The reason is that voters wanted the president they knew. They believed convincingly that Obama, not Romney, understood their woes of college costs and insurance bills and sleepless nights. Exit polls shows that voters thought far more of them viewed Obama as the voice of the poor and the middle class, and Romney the guy tilting toward the rich.

The voice of the voter came through from 42-year-old Bernadette Hatcher in Indianapolis, who voted after finishing an overnight shift at a warehouse.

“It’s all about what he’s doing,” she said. “No one can correct everything in four years. Especially the economy.”

Formidable and seasoned by life, Romney had in his pocket corporate success and a Massachusetts governor’s term and the lessons of a first failed presidential bid.

But he never broke through as the man who would secure people’s security and their dreams. He was close the whole time.

“I mean, I looked,” said Tamara Johnson of Apex, N.C., a 35-year-old mother of two young children. “I didn’t feel I got the answers I wanted or needed to hear. And that’s why I didn’t sway that way.”

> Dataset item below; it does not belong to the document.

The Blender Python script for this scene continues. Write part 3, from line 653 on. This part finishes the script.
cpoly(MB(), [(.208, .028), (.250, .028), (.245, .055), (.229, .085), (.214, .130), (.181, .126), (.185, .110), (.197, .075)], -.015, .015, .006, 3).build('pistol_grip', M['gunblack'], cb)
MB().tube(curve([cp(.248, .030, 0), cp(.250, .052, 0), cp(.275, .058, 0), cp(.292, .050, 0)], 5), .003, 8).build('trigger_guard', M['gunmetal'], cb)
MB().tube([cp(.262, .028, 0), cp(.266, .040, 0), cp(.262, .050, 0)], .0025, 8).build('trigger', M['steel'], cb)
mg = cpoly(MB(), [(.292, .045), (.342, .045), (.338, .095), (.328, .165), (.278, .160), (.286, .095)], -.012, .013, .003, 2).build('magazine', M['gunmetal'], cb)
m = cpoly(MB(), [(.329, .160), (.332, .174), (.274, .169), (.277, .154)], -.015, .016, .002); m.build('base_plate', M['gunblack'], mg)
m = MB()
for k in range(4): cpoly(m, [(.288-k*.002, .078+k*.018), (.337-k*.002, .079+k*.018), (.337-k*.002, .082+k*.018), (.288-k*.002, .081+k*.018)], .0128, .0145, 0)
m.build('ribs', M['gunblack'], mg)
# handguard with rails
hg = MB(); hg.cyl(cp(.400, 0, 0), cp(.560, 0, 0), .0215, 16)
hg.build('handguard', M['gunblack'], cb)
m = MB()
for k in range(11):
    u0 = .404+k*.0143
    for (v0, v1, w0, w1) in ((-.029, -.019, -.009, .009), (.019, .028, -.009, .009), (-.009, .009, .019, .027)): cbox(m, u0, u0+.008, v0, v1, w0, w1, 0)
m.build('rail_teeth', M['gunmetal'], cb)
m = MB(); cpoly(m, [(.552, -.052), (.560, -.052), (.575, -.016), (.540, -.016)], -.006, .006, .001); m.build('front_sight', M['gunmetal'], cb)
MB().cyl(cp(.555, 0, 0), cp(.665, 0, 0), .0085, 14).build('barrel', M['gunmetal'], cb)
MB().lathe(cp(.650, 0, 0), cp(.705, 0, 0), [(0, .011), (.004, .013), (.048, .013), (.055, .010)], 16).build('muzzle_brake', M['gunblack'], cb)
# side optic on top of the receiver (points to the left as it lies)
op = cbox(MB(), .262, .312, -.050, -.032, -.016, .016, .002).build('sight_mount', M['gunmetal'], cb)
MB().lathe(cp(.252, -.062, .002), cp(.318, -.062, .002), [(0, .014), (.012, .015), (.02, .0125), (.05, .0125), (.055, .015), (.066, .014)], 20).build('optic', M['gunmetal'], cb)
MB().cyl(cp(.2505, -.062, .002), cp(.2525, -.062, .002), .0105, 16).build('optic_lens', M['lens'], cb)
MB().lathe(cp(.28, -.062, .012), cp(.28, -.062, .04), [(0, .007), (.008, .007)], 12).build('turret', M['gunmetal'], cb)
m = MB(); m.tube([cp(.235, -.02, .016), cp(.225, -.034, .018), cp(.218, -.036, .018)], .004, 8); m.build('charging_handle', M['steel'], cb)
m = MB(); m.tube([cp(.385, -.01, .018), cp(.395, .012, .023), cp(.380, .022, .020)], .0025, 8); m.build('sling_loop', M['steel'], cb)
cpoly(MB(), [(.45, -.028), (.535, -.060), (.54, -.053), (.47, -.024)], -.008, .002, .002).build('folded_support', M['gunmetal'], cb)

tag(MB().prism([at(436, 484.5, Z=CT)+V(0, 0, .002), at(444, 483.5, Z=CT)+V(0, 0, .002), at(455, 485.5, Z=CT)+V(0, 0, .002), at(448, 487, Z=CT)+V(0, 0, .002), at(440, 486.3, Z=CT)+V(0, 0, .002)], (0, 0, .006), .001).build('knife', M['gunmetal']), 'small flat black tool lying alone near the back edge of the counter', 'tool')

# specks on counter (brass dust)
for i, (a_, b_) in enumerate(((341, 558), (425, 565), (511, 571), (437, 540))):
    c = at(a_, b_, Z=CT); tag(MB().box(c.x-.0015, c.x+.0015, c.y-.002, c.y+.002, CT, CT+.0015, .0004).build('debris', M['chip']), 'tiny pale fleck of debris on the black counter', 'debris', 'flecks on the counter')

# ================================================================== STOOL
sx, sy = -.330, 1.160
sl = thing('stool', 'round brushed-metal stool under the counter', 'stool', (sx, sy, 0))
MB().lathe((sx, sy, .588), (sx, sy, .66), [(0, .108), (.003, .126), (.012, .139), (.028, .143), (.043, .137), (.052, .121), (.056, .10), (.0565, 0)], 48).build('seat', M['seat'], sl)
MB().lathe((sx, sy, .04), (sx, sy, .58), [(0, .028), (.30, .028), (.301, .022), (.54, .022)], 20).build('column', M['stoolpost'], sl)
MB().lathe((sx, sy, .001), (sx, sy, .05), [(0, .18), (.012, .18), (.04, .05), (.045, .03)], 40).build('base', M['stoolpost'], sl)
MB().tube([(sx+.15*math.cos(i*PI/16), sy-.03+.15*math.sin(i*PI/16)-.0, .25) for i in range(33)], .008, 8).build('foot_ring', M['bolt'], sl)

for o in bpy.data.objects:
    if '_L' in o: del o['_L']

The election was never enthralling, and it was fought for far too long in the shallow moments of negative ads and silly comments.

It seemed like the whole country endured it until the end, when the crowds grew and the candidates reached for their most inspiring words.

“Americans don’t settle. We build, we aspire, we listen to that voice inside that says ‘We can do better,’ ” Romney pleaded toward that end.

Americans agreed. They just wanted Obama to take them there.

Incumbents get no transition, so Obama will be tested immediately.

A “fiscal cliff” of expiring tax cuts and budget cuts looms on Jan 1.

If they kick in, economists warn the economy will tank, again. Obama, at least, won the right to fight the fight on his terms.